Su vocación como maestro era ciega. Influenciado por Rousseau, Pestalozzi ve todo lo que hay de bueno y aprovechable en la obra del filósofo francés sin dejar de notar las utopías y comienza a hacer ensayos pedagógicos con su hijo Jaqueli. En su presencia observa, duda, vacila, se mueve entre los principios de autoridad y de libertad, pero enseguida toma la Naturaleza por guía, rechaza las palabras que no responden a ideas precisas y respeta la libertad del niño. «Toda instrucción no vale un céntimo, dice, si hace perder al niño su optimismo y su alegría.»
El calvario de este pedagogo tuvo cuatro etapas: Neukoj, Stanz, Burgoloy e Iverdón.
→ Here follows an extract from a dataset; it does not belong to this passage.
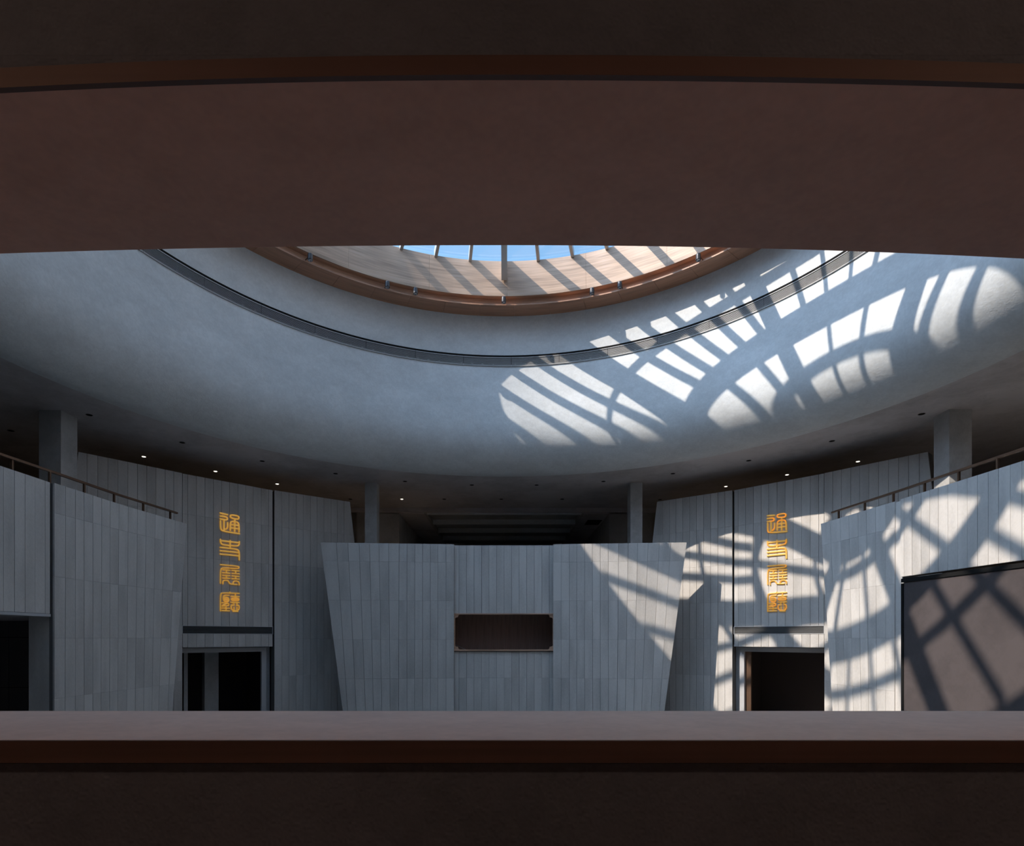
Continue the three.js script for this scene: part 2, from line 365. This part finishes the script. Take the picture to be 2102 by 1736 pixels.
// walls with the two exhibition hall doors
function doorWall(side, flipIt) {
  const w = struct('wall_' + side);
  const m = (p) => flipIt ? p.map(([x, d]) => [-x - .07, d]).reverse() : p, c = (a) => flipIt ? flip(a) : a;
  const outer = [[-14.33, 19.66], [-12.245, 22.22]], door = [[-12.245, 22.22], [-9.78, 24.80]], pier = [[-9.78, 24.80], [-7.12, 26.94]];
  const R = [6.24, 4.71, 3.09, 1.51, -.065, -1.645, -4.2];
  const oc = [0, .074, .169, .259, .352, .445, .539, .63, .722, .817, .909, 1], ol = [-.27, ...oc.slice(1)];
  panels(w, { path: m(outer), rows: R, cols: c(oc), low: c(ol), lowH: -3.0, out: .02 });
  const dc = [.006, .059, .145, .233, .32, .406, .494, .587, .672, .761, .853, .942, .99];
  panels(w, { path: m(door), rows: [6.24, 4.71, 3.09, .452], cols: c(dc), out: -.03 });
  panels(w, { path: m(door), rows: [.14, -.387], cols: c(dc), out: -.03 });
  const pc = [.006, .097, .184, .276, .364, .458, .547, .639, .734, .822, .915, 1], pl = [...pc.slice(0, 11), 1.33];
  panels(w, { path: m(pier), rows: R, cols: c(pc), low: c(pl), lowH: -3.0, out: .03 });
  // grille over the door
  const where = side.includes('left') ? 'left' : 'right';
  const at = (f, h, o) => { const p = pathAt(m(door), f); return V(p.x + p.n[0] * o, h, p.d + p.n[1] * o); };
  const f0 = flipIt ? .012 : .008, f1 = flipIt ? .992 : .988, n = pathAt(m(door), .5).n, B = (t) => new THREE.Vector3(-n[0] * t, 0, n[1] * t);
  const v = thing('air_grille', 'long slatted grey air grille above the ' + where + ' exhibition hall door', 'vent', 'grilles above the doors');
  const sl = []; for (let i = 0; i < 9; i++) { const h = .167 + i * .030; sl.push(quadPrism(at(f0, h + .015, -.04), at(f1, h + .015, -.04), at(f1, h, -.025), at(f0, h, -.025), B(.03))); }
  mesh('slat', sl, M.grilleDark, v, 'stuff');
  const bar = (a, b, h1, h0) => mesh('frame', quadPrism(at(a, h1, -.015), at(b, h1, -.015), at(b, h0, -.015), at(a, h0, -.015), B(.06)), M.whiteMetal, v);
  bar(f0 - .006, f1 + .006, .457, .436); bar(f0 - .006, f1 + .006, .156, .135); bar(f0 - .006, f0, .436, .156); bar(f1, f1 + .006, .436, .156);
  mesh('backing', quadPrism(at(f0, .44, -.09), at(f1, .44, -.09), at(f1, .15, -.09), at(f0, .15, -.09), B(.3)), M.black, v);
  // door opening: pale portal lining set back in the opening
  const d = struct(flipIt ? 'door_2' : 'door_1');
  const q = (a, b, h1, h0, o, t, mat, name) => mesh(name, quadPrism(at(a, h1, o), at(b, h1, o), at(b, h0, o), at(a, h0, o), B(t)), mat, d);
  q(.0, .99, -.30, -.387, -.085, .5, M.wall, 'lintel');
  const a0 = flipIt ? .035 : -.03, a1 = flipIt ? 1.03 : .955;
  q(a0, a0 + .055, -.42, -4.2, -.35, .12, M.whiteMetal, 'jamb');
  q(a1 - .055, a1, -.42, -4.2, -.35, .12, M.whiteMetal, 'jamb');
  q(a0 + .055, a1 - .055, -.42, -.60, -.35, .12, M.whiteMetal, 'head');
  q(a0 - .2, a0, -.1, -4.2, -.5, .1, M.wall, 'reveal');
  q(a1, a1 + .06, -.1, -4.2, -.5, .1, M.wall, 'reveal');
  q(a0, a1, -.2, -.42, -.5, .1, M.wall, 'reveal');
  // unlit hall beyond
  q(-.25, 1.25, -.2, -4.2, -4.5, .2, M.hall, 'hall_back');
  q(-.25, -.2, -.2, -4.2, -.6, 4, M.hall, 'hall_side');
  q(1.2, 1.25, -.2, -4.2, -.6, 4, M.hall, 'hall_side');
  q(-.25, 1.25, -.1, -.2, -.6, 4, M.hall, 'hall_ceiling');
  if (flipIt) q(a0 + .055, a0 + .12, -.60, -4.2, -.49, .1, M.bronze, 'door_edge');
  else { q(.44, .60, -.56, -4.2, -2.2, .3, M.wall, 'hall_pillar'); q(.16, .2, -.56, -4.2, -1.6, .1, M.wall, 'hall_pillar'); }
  return { at, n };
}
const doorL = doorWall('far_left', false), doorR = doorWall('far_right', true);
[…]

En todas partes fue padre, maestro, compañero, amigo, hermano de sus discípulos.
Los pobres, los desgraciados, los desgenerados tenían todo con Pestalozzi, cuya vida entera fue un completo darse a los demás, dejando de paso por la vida pedazos de su corazón, rasguñándose con las espinas del mal que a su paso le colocaba la vida, no desmayó nunca; confiaba en si mismo, confiaba en los que le rodeaban, confiaba en Dios... Y así fue de fracaso en fracaso; fracasos pedagógicos, morales económicos ¿que importa? Dentro de él arde inextinguible la llama genial de su amor, y al fin vence; vence por su corazón, por su gran corazón.
Su obra lleva en germen toda la Pedagogía moderna; lecciones de cosas, enseñanza intuitiva, escuelas de trabajo, escuelas de anormales, granjas de educación profesional... Fue un vidente: "Las formas de mi método, escribía, perecerán pero el espíritu que le anima, el espíritu de mi método, sobrevivirá.”
Y así ha sido. Su nombre acompañado de sus ideas ha dado la vuelta al mundo.
Escribió varias obras donde expuso sus ideas: «Leonardo y Gertrudis» y "Como Gertrudis enseña a sus hijos", son las principales.
Su gloria más grande fue la de no desear en el mundo otra profesión que la de maestro de escuela. Ya viejo y enfermo, decía: «Quiero que se me entierre bajo el alero de una escuela; que se inscriba mí nombre en la piedra que recubrirá mis cenizas; y cuando la lluvia del cielo la haya desgastado y roto por la mitad, entonces, tal vez los hombres se mostraran mas justos para mi que lo han sido durante toda mi vida.»
Que estas líneas que han servido para dar unos cuantos detalles (muy pocos) de la vida de aquel grande hombre que se llamó Pestalozzi, sirvan a la par como homenaje rendido a su memoria por el pueblo de Arévalo.
(Colaboración de Daniel González en La Llanura, en su segunda
época, publicada en Arévalo entre los años 1926 a 1929)
En memoria de Daniel González Linacero al que sacaron de su casa de Arévalo el 8 de agosto de 1936 para llevarle a una cuneta de la carretera de Valladolid y allí fusilarle sin juicio ni contemplaciones. Luego le enterraron deprisa y corriendo en un indeterminado lugar del que sólo sabemos que se halla entre Bocigas y Olmedo y en el que todavía siguen ocultos sus restos mortales.